According to the Chegg poll which ended December 31, Sanders is 15 points head of his next closest rival, Massachusetts Senator Elizabeth Warren, who has 23 percent approval.

Sanders has overwhelmingly remained at the top of the weekly poll of 1,500 U.S. college students since March. Warren briefly overtook Sanders in mid-October before the Vermont Democratic senator saw his biggest jump in support through the remaining weeks of 2019.

In addition to holding the most support of Democrat or Democrat-leaning college students, several general election polls last month also showed Sanders defeating President Donald Trump. An Axios/CollegeReaction.com poll released in early December found Sanders pulled in 22.5 percent approval from college students of all political affiliations. Trump came in second with 17.3 percent approval, Warren was third with 15.9 percent and Biden fell to fourth place after leading the poll in April.

The students surveyed in the Chegg poll were asked, “Regardless of who you may support in the upcoming 2020 presidential election, who would you most like to be the Democratic nominee for President?”
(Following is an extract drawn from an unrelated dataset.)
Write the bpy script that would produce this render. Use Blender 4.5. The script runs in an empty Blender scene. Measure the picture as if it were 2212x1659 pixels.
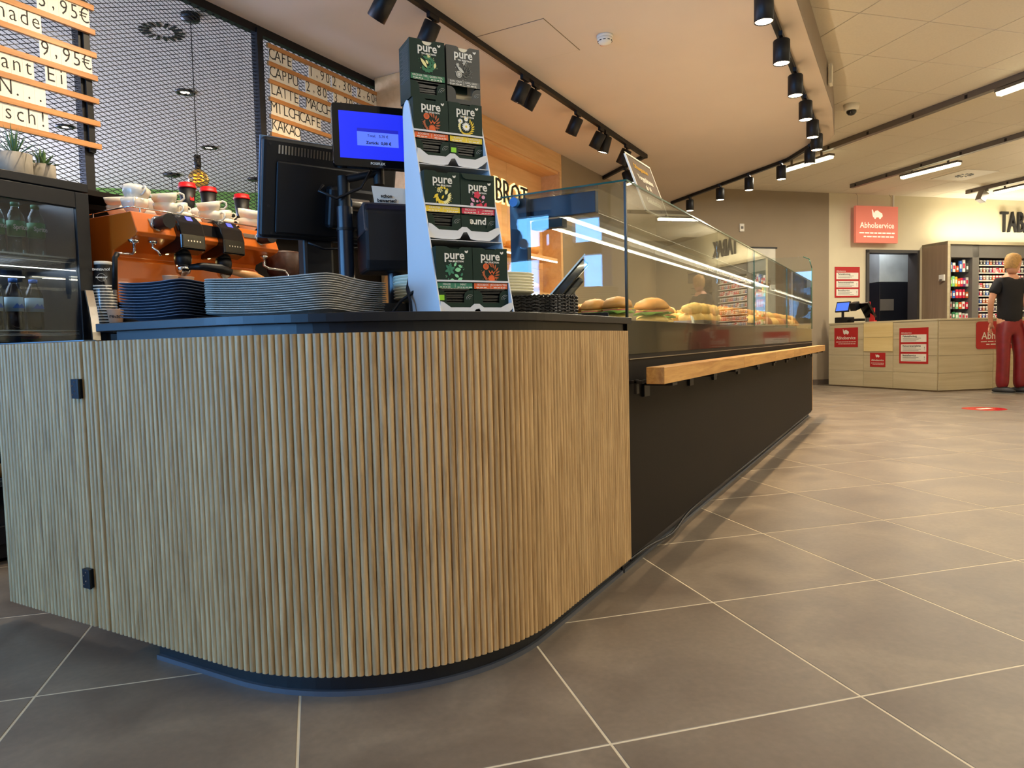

The remaining candidates fell far behind Sanders and Warren in the final 2019 Chegg poll. Tech entrepreneur Andrew Yang came in third, having risen from essentially 0 percent when polling began last March. Biden has fallen to fourth place with just 9 percent after beginning polling in April with 22 percent of support from liberal-leaning college students. Rounding out the top five is former South Bend, Indiana Mayor Pete Buttigieg, whose end-of-the-year fundraising spike has attracted the attention of Democrat establishment figures.

College voter turnout increased in the 2016 presidential election, with 48.3 percent of students showing up to vote versus 45 percent in 2012. There was also a 3 percent increase in voter turnout among registered voters between 2012 and 2016, according to Tufts University research.

CNN and Emerson polls conducted in December among voters from all political affiliations showed Sanders defeating Trump in head-to-head general election match-ups. And a CBS News/YouGov poll released this week showed a three-way tie between Sanders, Biden and Buttigieg with 23 percent approval from Democratic primary voters.

Sanders and Biden have spent recent weeks sniping each other with comments critical of their long histories in Washington politics. Sanders has specifically honed in on Biden’s 2002 vote in favor of the Iraq War and his support of the NAFTA trade agreement he has described as a “disaster.”